"Has the President committed offenses, and planned, and directed, and acquiesced in a course of conduct which the Constitution will not tolerate? That's the question. We know that. We know the question. We should now forthwith proceed to answer the question. It is reason, and not passion, which must guide our deliberations, guide our debate, and guide our decision" (from a 1974 speech by U.S. Rep. Barbara Jordan, DFL-Texas).
I remember the first time I heard Barbara Jordan speak. I was a teenager, watching the Watergate proceedings on television. I had never heard a voice like hers. So powerful. Her enunciation crisp, in a way that made you lean in. Her passion came through in the conviction of her words. I was awe-struck by this person, this woman standing on the House Judiciary committee with her electric delivery of why the country must proceed on articles of impeachment against President Richard Nixon.

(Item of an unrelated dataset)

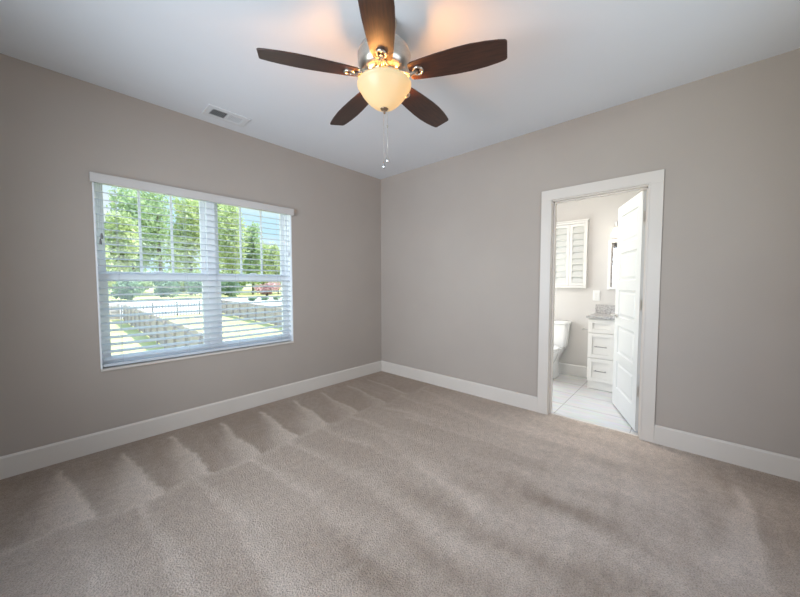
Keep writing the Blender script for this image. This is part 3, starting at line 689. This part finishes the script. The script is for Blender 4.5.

It is these words, spoken by Jordan 45 years ago, that I have been thinking about lately. And this time, on the issue of Ukraine, the process of impeachment must go forward. It is at the heart of our Constitution that these deliberations be had.
Our country was founded on the very principle of being free from and unfettered by a foreign power and foreign interference. We fought a war in 1776 over this very matter. Each and every one of us — left, right, center, rich, poor, middle class — stands on the shoulders of those who believed in a new government without foreign influence.
I do believe the basic question of what has, or has not, happened in regard to Ukraine is not about the Bidens. It is not about the 2016 election. I believe the central question should be, "Do we, as Americans, accept that a sitting president sought to have a shadow foreign policy, led by a civilian, for his own benefit?"
This is not a partisan question. Our Constitution is not a partisan document.
I close with another part of Jordan's speech:
"My faith in the Constitution is whole; it is complete; it is total. And I am not going to sit here and be an idle spectator to the diminution, the subversion, the destruction, of the Constitution."